QUALITY VS QUANTITY


When I first realised I'd have to share my time with my sons, it panicked me, quite understandable I think so? I felt as though I was going to miss out on so much, our bond wouldn't be as strong and it would just overall be a bit sucky. While the last point stands, the first two do not. I know without any question that not getting every single night and day with my boys, has not lessened their love for me and certainly hasn't with mine for them, if anything it's heightened. I miss them like crazy when they're not around and I find myself using my time without them thinking of ways to make our time together much more exciting. And that right there is the biggest difference.
I'm not saying that I took our time together for granted, or maybe in a roundabout way I am, I think we're probably all guilty of that in some form at one time or another. However I'm just so much more aware of how precious our days together are, especially on a weekend and that feeling I'm sure will only double when Patrick starts school too.
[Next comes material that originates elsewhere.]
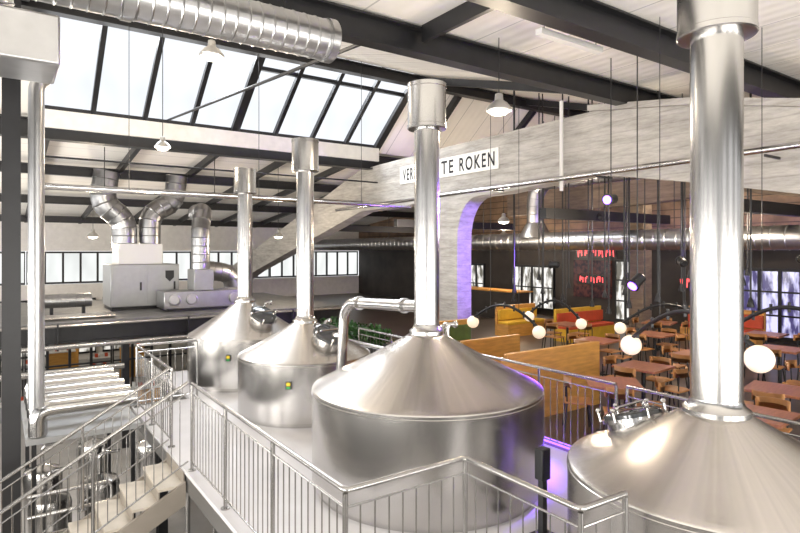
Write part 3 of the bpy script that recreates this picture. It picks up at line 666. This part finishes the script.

I realistically only get one day a week just me and my boys, John takes them on a Sunday morning so it's just a Saturday that is ours all together.


I've spoke briefly on Instagram before on how small things would definitely overwhelm me in the past, I'm not going to go as far as to say I had suffered with anxiety as I think that's such a big issue and I don't want to detract away from people who genuinely suffer on a regular basis, whatever I had was very mild but some things did indeed make me feel anxious. Living alone has pushed me out of my comfort zone and forced me to do the things that previously I'd have put off and avoided, nothing even crazy, just taking both boys to somewhere busy and little things like that. I have no choice anymore, my safety net was gone and ultimately I had to step up.

Now when it's me and them we're always trying to do something, it doesn't have to be big but just creating memories that had we been a unit of four still we may not have done. It's not that there's anything wrong with sitting in, having pyjamas day or just hanging around the house, but I know if we do that I feel full of regret the whole week long then whilst they're in school or playgroup and we don't have those opportunities or free time. It feels like a missed chance and I don't want to spend my sons childhoods clocking up missed chances, I'd sooner fill it with memories. It's made things a little more expensive sure, but I know when summer comes along that we'll be able to do so much more that will cost a fraction of the price, if anything at all. The rain and wind this winter has not been kind, in the coming months however I'm excited to clock up some farm and zoo visits, as well as heading out on picnics and national park trails.


I know that we can't do everything all the time but as long as my boys know that we can do somethings some of the time, then I'm happy. They know they can get to the weekend and we'll be adventuring, even if it's a few games at a bowling alley or a pick n mix at the Odeon - I don't want them to associate our time together with being boring and I think I'm doing that pretty well. It does mean I've been less active on social media, I'm just so busy enjoying my time with my boys that I realise how truly insignificant a grammable picture really is - but that's a whole other story.